____ Data rows

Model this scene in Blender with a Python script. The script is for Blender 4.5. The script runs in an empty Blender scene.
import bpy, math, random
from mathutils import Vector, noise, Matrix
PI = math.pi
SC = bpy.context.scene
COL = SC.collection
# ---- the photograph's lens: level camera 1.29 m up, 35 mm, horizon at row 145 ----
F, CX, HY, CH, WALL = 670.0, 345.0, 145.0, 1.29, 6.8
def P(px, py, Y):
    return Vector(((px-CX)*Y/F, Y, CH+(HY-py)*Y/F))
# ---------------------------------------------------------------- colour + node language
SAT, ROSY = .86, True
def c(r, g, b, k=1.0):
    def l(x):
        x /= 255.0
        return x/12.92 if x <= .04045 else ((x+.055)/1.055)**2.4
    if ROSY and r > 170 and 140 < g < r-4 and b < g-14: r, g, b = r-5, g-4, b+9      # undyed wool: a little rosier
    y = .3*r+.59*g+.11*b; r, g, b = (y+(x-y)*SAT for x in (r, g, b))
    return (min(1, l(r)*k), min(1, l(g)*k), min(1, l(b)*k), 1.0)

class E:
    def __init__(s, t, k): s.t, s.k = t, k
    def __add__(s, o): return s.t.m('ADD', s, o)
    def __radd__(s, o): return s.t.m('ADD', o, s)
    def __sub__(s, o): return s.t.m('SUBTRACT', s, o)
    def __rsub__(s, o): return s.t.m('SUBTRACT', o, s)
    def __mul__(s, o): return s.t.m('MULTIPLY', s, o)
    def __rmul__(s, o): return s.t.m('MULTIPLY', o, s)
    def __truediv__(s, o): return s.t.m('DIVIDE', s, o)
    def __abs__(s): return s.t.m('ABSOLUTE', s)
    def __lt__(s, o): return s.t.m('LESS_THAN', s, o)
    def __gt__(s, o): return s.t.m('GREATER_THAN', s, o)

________
____ Data rows

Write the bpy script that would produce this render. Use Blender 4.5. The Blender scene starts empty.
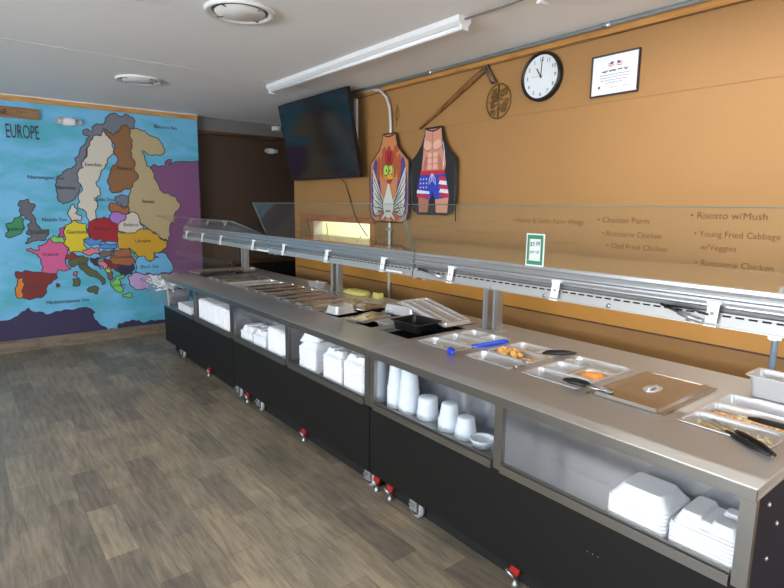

________

* _What needs to be done_:
Set down, exactly and alone, the run of lines from the line that has "Model this scene" to the line that has "return (min(1, l(r)*k), min(1, l(g)*k), min(1, l(b)*k), 1.0)".

* _Correct result_:
Model this scene in Blender with a Python script. The script is for Blender 4.5. The script runs in an empty Blender scene.
import bpy, math, random
from mathutils import Vector, noise, Matrix
PI = math.pi
SC = bpy.context.scene
COL = SC.collection
# ---- the photograph's lens: level camera 1.29 m up, 35 mm, horizon at row 145 ----
F, CX, HY, CH, WALL = 670.0, 345.0, 145.0, 1.29, 6.8
def P(px, py, Y):
    return Vector(((px-CX)*Y/F, Y, CH+(HY-py)*Y/F))
# ---------------------------------------------------------------- colour + node language
SAT, ROSY = .86, True
def c(r, g, b, k=1.0):
    def l(x):
        x /= 255.0
        return x/12.92 if x <= .04045 else ((x+.055)/1.055)**2.4
    if ROSY and r > 170 and 140 < g < r-4 and b < g-14: r, g, b = r-5, g-4, b+9      # undyed wool: a little rosier
    y = .3*r+.59*g+.11*b; r, g, b = (y+(x-y)*SAT for x in (r, g, b))
    return (min(1, l(r)*k), min(1, l(g)*k), min(1, l(b)*k), 1.0)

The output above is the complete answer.